3.2. La régionalisation ferroviaire en Allemagne : précoce et dérangeante pour l'opérateur historique

Le cas allemand est triplement intéressant pour éclairer le "choix français". L'Allemagne, avec une réforme en 1994, fait figure de pionnier dans la mise en œuvre des réformes structurelles ferroviaires en général et de la régionalisation ferroviaire en particulier. Nous disposons maintenant de 15 années de recul. En outre, son "modèle ferroviaire" combine à la fois une structure fortement intégrée et une réelle introduction de la concurrence dans l'exploitation des services de voyageurs (et de fret). Enfin, ces deux marchés ferroviaires, français et allemand, sont initialement assez similaires, tant par la taille de leur opérateur historique que par les données d'offre et de trafic452.

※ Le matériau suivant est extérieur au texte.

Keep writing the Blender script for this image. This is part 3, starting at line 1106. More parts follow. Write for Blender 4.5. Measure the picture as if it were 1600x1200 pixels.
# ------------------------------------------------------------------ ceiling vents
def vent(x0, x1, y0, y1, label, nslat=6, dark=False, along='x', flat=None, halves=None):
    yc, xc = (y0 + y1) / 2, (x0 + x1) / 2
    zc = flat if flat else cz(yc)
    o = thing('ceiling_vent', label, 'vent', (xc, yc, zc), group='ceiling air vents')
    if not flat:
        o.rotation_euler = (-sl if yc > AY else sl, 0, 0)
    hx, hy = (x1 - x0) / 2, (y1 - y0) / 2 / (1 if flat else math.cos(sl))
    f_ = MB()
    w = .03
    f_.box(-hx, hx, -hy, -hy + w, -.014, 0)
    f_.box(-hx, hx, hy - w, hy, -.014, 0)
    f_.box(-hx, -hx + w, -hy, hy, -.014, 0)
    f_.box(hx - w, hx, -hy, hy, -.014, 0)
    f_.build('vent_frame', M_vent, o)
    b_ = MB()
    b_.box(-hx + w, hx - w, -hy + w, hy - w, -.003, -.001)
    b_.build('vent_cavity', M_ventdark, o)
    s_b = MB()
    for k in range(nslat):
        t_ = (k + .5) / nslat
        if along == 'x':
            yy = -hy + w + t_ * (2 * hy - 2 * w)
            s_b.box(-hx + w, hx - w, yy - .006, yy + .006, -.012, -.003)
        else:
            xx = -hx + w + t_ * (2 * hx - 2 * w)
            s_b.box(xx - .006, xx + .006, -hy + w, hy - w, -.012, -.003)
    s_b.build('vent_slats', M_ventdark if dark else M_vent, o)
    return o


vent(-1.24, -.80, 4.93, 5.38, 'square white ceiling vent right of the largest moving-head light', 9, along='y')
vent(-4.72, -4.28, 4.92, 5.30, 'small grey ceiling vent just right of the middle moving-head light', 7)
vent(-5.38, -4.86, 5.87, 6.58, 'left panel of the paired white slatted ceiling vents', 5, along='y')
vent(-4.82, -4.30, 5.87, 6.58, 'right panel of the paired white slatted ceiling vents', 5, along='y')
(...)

Pour comprendre ce modèle allemand, il importe d'en rappeler certaines caractéristiques qui font de l'Allemagne un pays favorable au transport collectif. L'Allemagne bénéficie, et c'est essentiel à la pertinence d'un mode de transport "lourd", d'une des plus fortes densités de population des grands pays européens avec plus de 230 habitant au Km², contre 240 au Royaume-Uni, 196 en Italie et 93 en France. Elle est aussi contrainte par la saturation des réseaux routiers urbains, périurbains et autoroutiers et marquée par un climat de sensibilité croissante de l'opinion publique vis-à-vis des atteintes à l'environnement. Confrontée depuis 1989 à l'unification entre les Lander de l'Est et de l'Ouest, elle connaît une forte augmentation de la mobilité entre ses parties orientales et occidentales. A la différence du réseau français très centralisé, le réseau ferroviaire allemand, très dense, est particulièrement maillé, corollaire de la grande homogénéité de la répartition des agglomérations sur le territoire.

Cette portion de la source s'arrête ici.